When Hawaii County
firefighter Jesse Ebersole pleaded guilty last July to
lying about his relationship with former deputy prosecutor Katherine Kealoha, the federal prosecutor said investigators found Ebersole’s name on some of Kealoha’s credit card charges and had records of phone conversations between the two.
The credit card charges included airfare and hotel stays for Kealoha’s trips to Hilo and airfare and hotel stays for Ebersole’s trips to Honolulu for trysts.
What the prosecutor didn’t say is that the FBI had also recovered nude photographs on one of Kealoha’s cellphones.
Michael Wheat, the lead prosecutor in the federal case against Kealoha, her husband, retired Honolulu Police Chief Louis Kealoha, and former members of the Honolulu Police Department’s elite Criminal Intelligence Unit, publicly disclosed the existence of the photographs in a pretrial status conference last August with all of the defense lawyers in the case and a U.S. magistrate judge.
“Those photographs relate to Ms. Kealoha’s relationship with Jesse Ebersole, which is something that just came about when we had access to those phones that were searched,” Wheat said.
It is not clear from the transcript of the Aug. 15 conference when the FBI recovered the photographs and whether or not prosecutors had them before Ebersole pleaded guilty last July to conspiring with Katherine Kealoha to lie to the federal grand jury that was investigating her.
Once the photographs were discovered, “that’s when Mr. Ebersole was contacted, and those phones were verified,” then they were reproduced for Katherine Kealoha’s lawyer, Wheat said.
Katherine Kealoha’s count-appointed lawyer Cynthia Kagiwada had asked for the status conference to complain to the judge that the government had not been turning over all of the evidence it planned to use against Katherine Kealoha, including the photographs.
Wheat said his office turned over all evidence it had but had encrypted the photographs because they contain nudity and genitalia.
The Kealohas and the four former HPD CIU members are scheduled to stand trial in March on charges of conspiring to frame Katherine Kealoha’s uncle of stealing the Kealoha’s mailbox and lying about it to investigators.
The Kealohas are then scheduled to stand trial in June on charges of lying on loan applications to secure mortgages and other loans.

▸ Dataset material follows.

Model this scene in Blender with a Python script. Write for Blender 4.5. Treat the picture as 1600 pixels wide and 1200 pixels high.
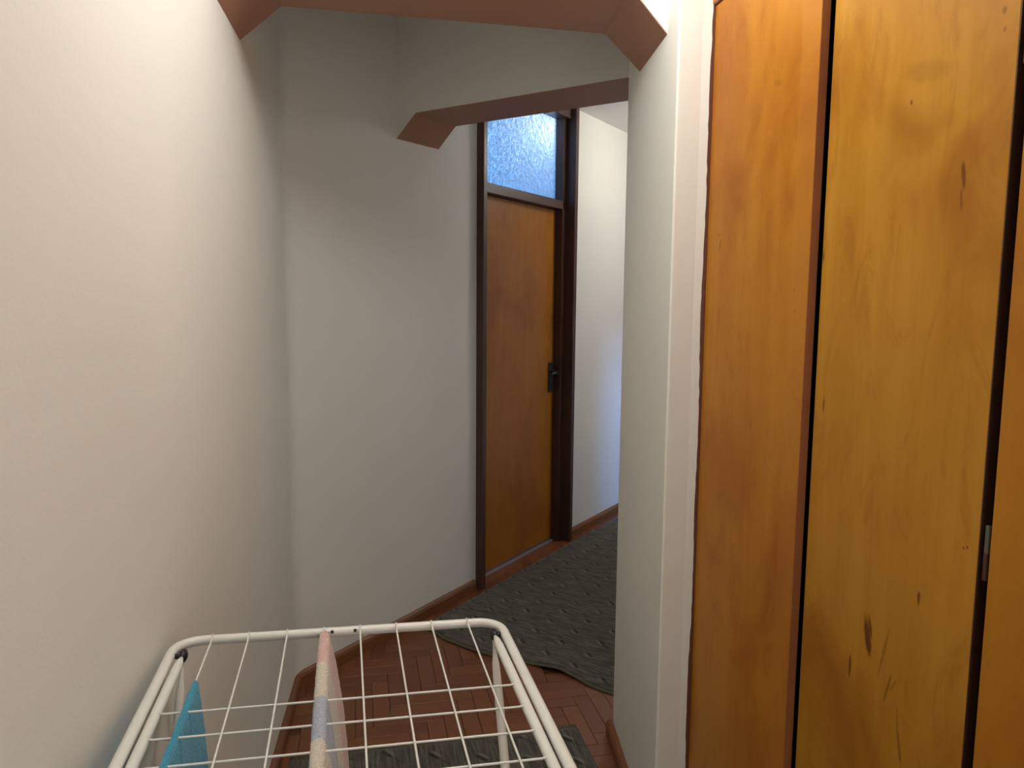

Ebersole’s sentencing is scheduled for April, but that will probably get postponed to a later date. He is facing a maximum five-year prison term but he is cooperating with the government which will base its sentencing recommendation on Ebersole’s level of cooperation. He is
expected to testify in the
Kealoha’s bank fraud trial.
Kagiwada did not respond to requests for comment. Ebersole’s lawyer declined to comment.